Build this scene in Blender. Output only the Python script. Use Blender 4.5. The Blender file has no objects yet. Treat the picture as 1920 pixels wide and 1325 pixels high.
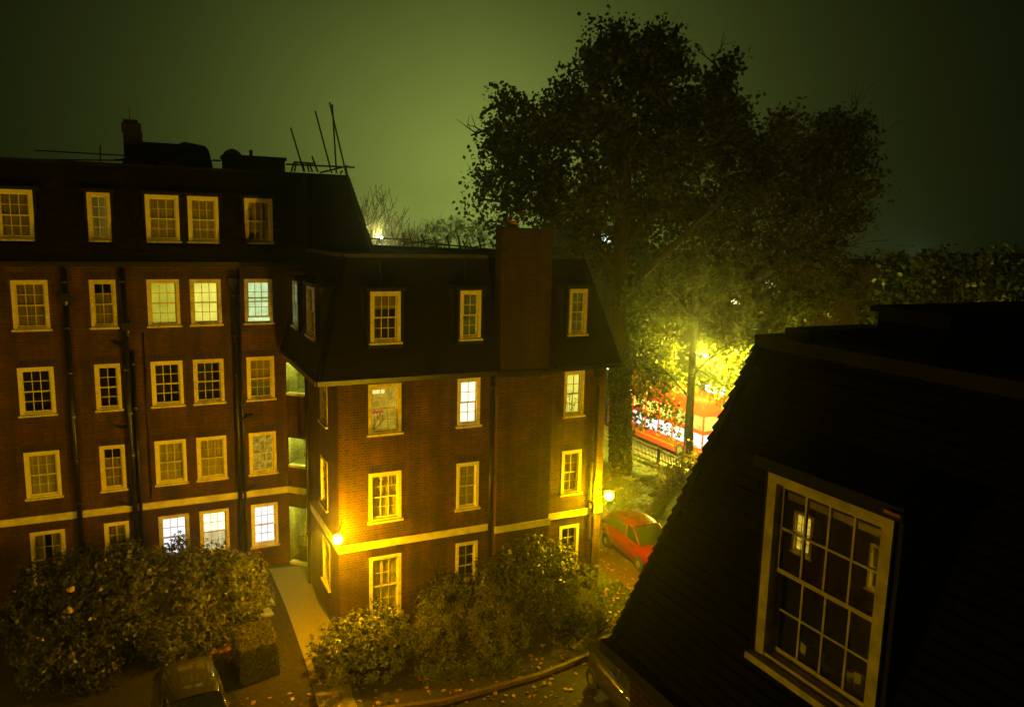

+ + +

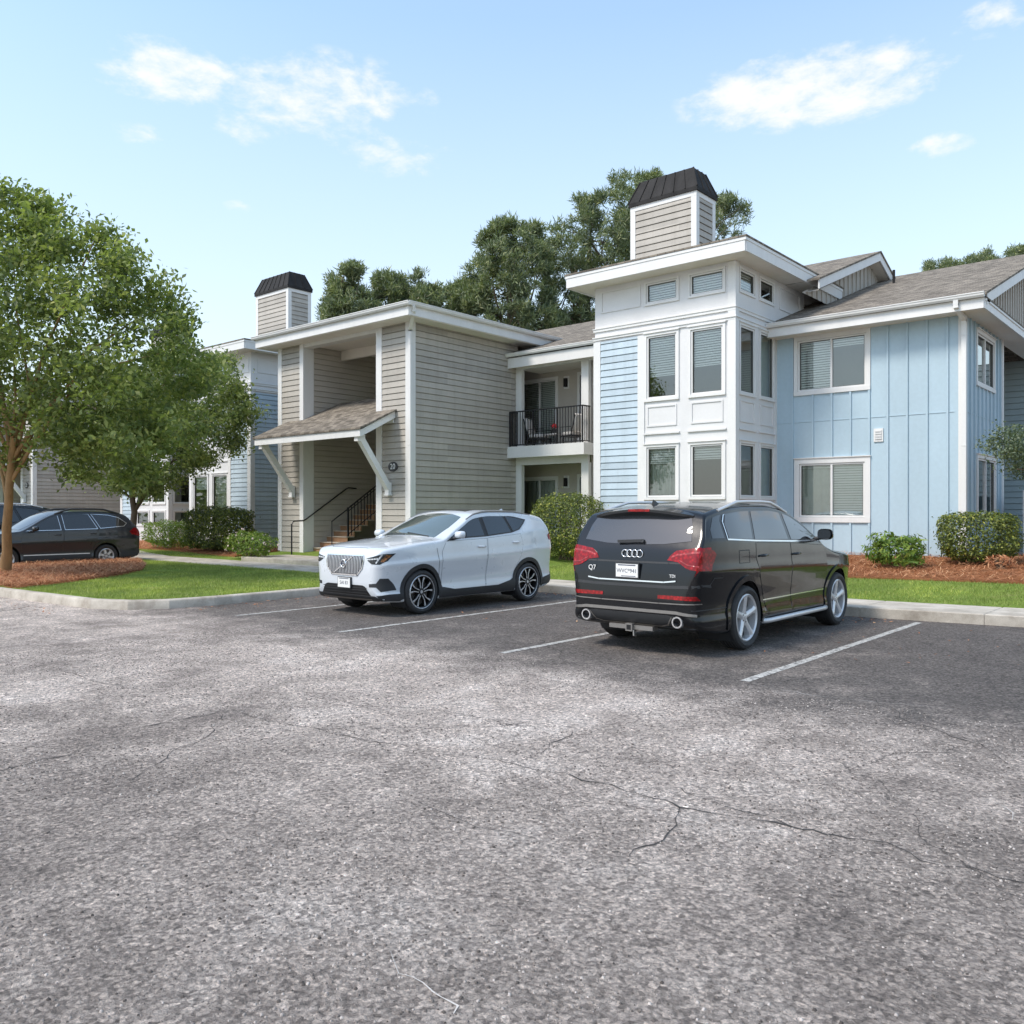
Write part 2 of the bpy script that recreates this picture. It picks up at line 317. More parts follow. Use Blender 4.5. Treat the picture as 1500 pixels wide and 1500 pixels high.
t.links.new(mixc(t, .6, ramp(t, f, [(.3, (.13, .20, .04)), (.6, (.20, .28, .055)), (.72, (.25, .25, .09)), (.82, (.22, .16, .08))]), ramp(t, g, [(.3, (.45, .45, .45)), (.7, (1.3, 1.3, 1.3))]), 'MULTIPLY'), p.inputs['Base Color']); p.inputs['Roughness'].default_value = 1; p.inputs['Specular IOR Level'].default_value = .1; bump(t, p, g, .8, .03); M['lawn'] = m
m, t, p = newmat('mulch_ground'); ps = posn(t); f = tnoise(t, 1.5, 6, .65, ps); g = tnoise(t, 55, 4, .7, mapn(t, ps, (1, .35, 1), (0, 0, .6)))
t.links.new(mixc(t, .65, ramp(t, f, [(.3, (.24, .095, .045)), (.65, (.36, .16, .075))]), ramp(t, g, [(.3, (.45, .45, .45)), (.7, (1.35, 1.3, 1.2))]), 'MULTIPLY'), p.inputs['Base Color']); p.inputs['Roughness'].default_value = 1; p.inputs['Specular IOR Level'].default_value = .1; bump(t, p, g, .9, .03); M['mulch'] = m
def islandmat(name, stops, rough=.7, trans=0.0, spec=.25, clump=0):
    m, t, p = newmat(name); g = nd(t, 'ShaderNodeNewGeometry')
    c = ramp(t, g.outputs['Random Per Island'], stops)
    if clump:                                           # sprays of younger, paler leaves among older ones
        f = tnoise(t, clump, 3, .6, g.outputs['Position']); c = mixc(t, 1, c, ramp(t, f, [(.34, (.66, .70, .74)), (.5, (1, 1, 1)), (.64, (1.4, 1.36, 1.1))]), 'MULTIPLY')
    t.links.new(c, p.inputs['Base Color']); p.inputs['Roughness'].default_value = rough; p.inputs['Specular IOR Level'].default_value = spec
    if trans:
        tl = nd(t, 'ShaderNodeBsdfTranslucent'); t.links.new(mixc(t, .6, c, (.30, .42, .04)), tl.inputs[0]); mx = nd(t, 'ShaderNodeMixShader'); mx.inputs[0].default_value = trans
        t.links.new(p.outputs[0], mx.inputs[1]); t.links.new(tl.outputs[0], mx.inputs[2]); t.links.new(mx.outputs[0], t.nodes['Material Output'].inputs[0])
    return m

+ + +

#### STATED GOAL:
Gather each line in the entries above where the string "Blender" is found.

#### COMPLETE OUTPUT:
Build this scene in Blender. Output only the Python script. Use Blender 4.5. The Blender file has no objects yet. Treat the picture as 1920 pixels wide and 1325 pixels high.
Write part 2 of the bpy script that recreates this picture. It picks up at line 317. More parts follow. Use Blender 4.5. Treat the picture as 1500 pixels wide and 1500 pixels high.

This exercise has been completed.